**GOAL**
Reproduce the material word for word; the images stay out.

**DATA EXTRACT**
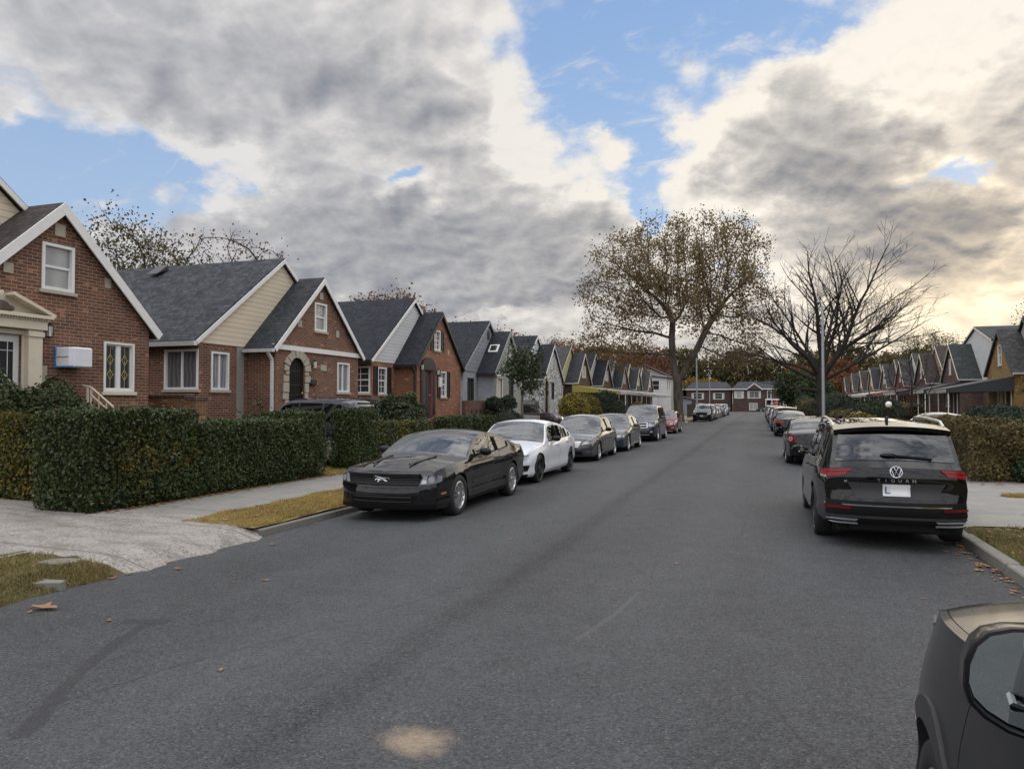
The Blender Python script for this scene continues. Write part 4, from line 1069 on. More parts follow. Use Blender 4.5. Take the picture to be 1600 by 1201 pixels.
h3 = house(LHX, 1, 11.45 + 2 * LW, 'orange brick house with black shutters and a brick porch', dict(
    wall='brick_orange', roof='shingle_black', siding='siding_white', trim='trim_black', maintrim='trim_white', rakeh=.12, gutter='gutter_dark', spout='gutter_dark',
    windows=[('wing', .0, .68, 2.1, 3.28, dict(style='grid', shutter='trim_black')), ('wing', -.70, .0, 4.2, 5.12, dict(style='grid', shutter='trim_black')),
             ('main', -4.0, -3.24, 2.2, 3.31, dict(style='grid', shutter='trim_black')), ('side', -2.0, -1.05, 2.22, 3.32, dict(style='grid'))],
    doors=[('wing', -1.75, -1.0, 1.15, 3.25, dict(style='panel', leaf='trim_dark', frame='trim_redwood'))], lamps=[(-2.1, 3.35), (-.45, 3.2)],
    stoop=(-2.3, 2.45, 1.15, 1.6), stoopmat='brick_red', rail=False, stones=[(-.35, 5.5, .2, .24), (.9, 4.2, .2, .24)]))
m = MB()      # black arched panel above the door and shutters beside it, brick parapet of the porch
pts = [(-2.05, 3.28)] + [(-1.375 + .68 * math.cos(math.pi * (1 - k / 8)), 3.40 + .42 * math.sin(math.pi * k / 8)) for k in range(9)] + [(-.70, 3.28)]
m.prism([(a, z) for a, z in pts], .004, .10, 'x'); m.box(.004, .06, -2.1, -1.86, 1.3, 3.28); m.box(.004, .06, -.88, -.64, 1.3, 3.28)
m.build('door_canopy', 'trim_black', h3)
m = MB(); m.box(1.5, 1.7, -.7, 2.45, 1.15, 1.95); m.box(1.42, 1.78, 2.3, 2.62, .0, 2.08); m.box(.1, 1.5, 2.32, 2.45, 1.15, 1.95); m.build('porch_parapet', 'brick_red', h3)
for k in range(5):
    m = MB(); m.prism([(-.4 + .55 * k + dx, 1.45 + dz) for dx, dz in ((0, .12), (.09, 0), (.0, -.12), (-.09, 0))], 1.702, 1.708, 'x'); m.build('diamond_slot', 'trim_black', h3)
m = MB(); m.box(1.701, 1.72, -2.3, 2.6, -.1, .85); m.build('painted_base', 'red_paint', h3)
m = MB(); m.box(.004, .12, -.30, -.05, 2.55, 3.0); m.build('mailbox', 'trim_white', h3, bevel=.02)

h4 = house(LHX, 1, 11.45 + 3 * LW, 'grey stucco house with black roof, skylight and white door frame', dict(
    wall='brick_white', wingwall='stucco_green', roof='shingle_black', siding='siding_grey', trim='stucco_green', maintrim='siding_grey', rakeh=.2, gutter='trim_dark',
    windows=[('wing', .05, .85, 2.2, 3.5, dict(style='double', trim='trim_dark', pane='pane_black', sill=None)), ('wing', -.4, .3, 4.3, 5.2, dict(style='double', trim='trim_white')), ('main', -3.9, -3.0, 1.2, 3.2, dict(style='slider', trim='trim_dark', pane='pane_black', sill=None))],
    doors=[('wing', -2.05, -1.2, 1.15, 3.2, dict(style='panel', leaf='trim_cream', frame='trim_white'))], stoop=(-2.35, 2.3, 1.1, 1.2), stoopmat='stucco_grey', stones=None))
m = MB(); m.box(-.985, -.002, -2.43, -2.402, .0, 3.55); m.build('painted_side', 'brick_white', h4)
m = MB(); m.box(.002, .12, -2.38, -1.02, 3.30, 3.50); m.box(.002, .16, -2.42, -.98, 3.50, 3.58); m.build('door_hood', 'trim_white', h4, bevel=.01)
zz = lambda v: 5.90 - 2.3 / 2.4 * abs(v) + .17
m = MB(); m.slab([(-.75, -1.45, zz(1.45) + .06), (-.20, -1.45, zz(1.45) + .06), (-.20, -1.0, zz(1.0) + .06), (-.75, -1.0, zz(1.0) + .06)], .08); sk = m.build('skylight', 'trim_white', h4)
m = MB(); m.slab([(-.68, -1.39, zz(1.39) + .066), (-.27, -1.39, zz(1.39) + .066), (-.27, -1.06, zz(1.06) + .066), (-.68, -1.06, zz(1.06) + .066)], .01); m.build('pane', 'pane_black', sk)
m = MB(); m.prism([(-.8 + a, 5.75 + b) for a, b in ((-.16, -.25), (.16, -.25), (.16, .1), (.1, .2), (0, .26), (-.1, .2), (-.16, .1))], -.96, -.935, 'x'); m.build('gable_vent', 'trim_dark', h4)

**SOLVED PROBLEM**
The Blender Python script for this scene continues. Write part 4, from line 1069 on. More parts follow. Use Blender 4.5. Take the picture to be 1600 by 1201 pixels.
h3 = house(LHX, 1, 11.45 + 2 * LW, 'orange brick house with black shutters and a brick porch', dict(
    wall='brick_orange', roof='shingle_black', siding='siding_white', trim='trim_black', maintrim='trim_white', rakeh=.12, gutter='gutter_dark', spout='gutter_dark',
    windows=[('wing', .0, .68, 2.1, 3.28, dict(style='grid', shutter='trim_black')), ('wing', -.70, .0, 4.2, 5.12, dict(style='grid', shutter='trim_black')),
             ('main', -4.0, -3.24, 2.2, 3.31, dict(style='grid', shutter='trim_black')), ('side', -2.0, -1.05, 2.22, 3.32, dict(style='grid'))],
    doors=[('wing', -1.75, -1.0, 1.15, 3.25, dict(style='panel', leaf='trim_dark', frame='trim_redwood'))], lamps=[(-2.1, 3.35), (-.45, 3.2)],
    stoop=(-2.3, 2.45, 1.15, 1.6), stoopmat='brick_red', rail=False, stones=[(-.35, 5.5, .2, .24), (.9, 4.2, .2, .24)]))
m = MB()      # black arched panel above the door and shutters beside it, brick parapet of the porch
pts = [(-2.05, 3.28)] + [(-1.375 + .68 * math.cos(math.pi * (1 - k / 8)), 3.40 + .42 * math.sin(math.pi * k / 8)) for k in range(9)] + [(-.70, 3.28)]
m.prism([(a, z) for a, z in pts], .004, .10, 'x'); m.box(.004, .06, -2.1, -1.86, 1.3, 3.28); m.box(.004, .06, -.88, -.64, 1.3, 3.28)
m.build('door_canopy', 'trim_black', h3)
m = MB(); m.box(1.5, 1.7, -.7, 2.45, 1.15, 1.95); m.box(1.42, 1.78, 2.3, 2.62, .0, 2.08); m.box(.1, 1.5, 2.32, 2.45, 1.15, 1.95); m.build('porch_parapet', 'brick_red', h3)
for k in range(5):
    m = MB(); m.prism([(-.4 + .55 * k + dx, 1.45 + dz) for dx, dz in ((0, .12), (.09, 0), (.0, -.12), (-.09, 0))], 1.702, 1.708, 'x'); m.build('diamond_slot', 'trim_black', h3)
m = MB(); m.box(1.701, 1.72, -2.3, 2.6, -.1, .85); m.build('painted_base', 'red_paint', h3)
m = MB(); m.box(.004, .12, -.30, -.05, 2.55, 3.0); m.build('mailbox', 'trim_white', h3, bevel=.02)

h4 = house(LHX, 1, 11.45 + 3 * LW, 'grey stucco house with black roof, skylight and white door frame', dict(
    wall='brick_white', wingwall='stucco_green', roof='shingle_black', siding='siding_grey', trim='stucco_green', maintrim='siding_grey', rakeh=.2, gutter='trim_dark',
    windows=[('wing', .05, .85, 2.2, 3.5, dict(style='double', trim='trim_dark', pane='pane_black', sill=None)), ('wing', -.4, .3, 4.3, 5.2, dict(style='double', trim='trim_white')), ('main', -3.9, -3.0, 1.2, 3.2, dict(style='slider', trim='trim_dark', pane='pane_black', sill=None))],
    doors=[('wing', -2.05, -1.2, 1.15, 3.2, dict(style='panel', leaf='trim_cream', frame='trim_white'))], stoop=(-2.35, 2.3, 1.1, 1.2), stoopmat='stucco_grey', stones=None))
m = MB(); m.box(-.985, -.002, -2.43, -2.402, .0, 3.55); m.build('painted_side', 'brick_white', h4)
m = MB(); m.box(.002, .12, -2.38, -1.02, 3.30, 3.50); m.box(.002, .16, -2.42, -.98, 3.50, 3.58); m.build('door_hood', 'trim_white', h4, bevel=.01)
zz = lambda v: 5.90 - 2.3 / 2.4 * abs(v) + .17
m = MB(); m.slab([(-.75, -1.45, zz(1.45) + .06), (-.20, -1.45, zz(1.45) + .06), (-.20, -1.0, zz(1.0) + .06), (-.75, -1.0, zz(1.0) + .06)], .08); sk = m.build('skylight', 'trim_white', h4)
m = MB(); m.slab([(-.68, -1.39, zz(1.39) + .066), (-.27, -1.39, zz(1.39) + .066), (-.27, -1.06, zz(1.06) + .066), (-.68, -1.06, zz(1.06) + .066)], .01); m.build('pane', 'pane_black', sk)
m = MB(); m.prism([(-.8 + a, 5.75 + b) for a, b in ((-.16, -.25), (.16, -.25), (.16, .1), (.1, .2), (0, .26), (-.1, .2), (-.16, .1))], -.96, -.935, 'x'); m.build('gable_vent', 'trim_dark', h4)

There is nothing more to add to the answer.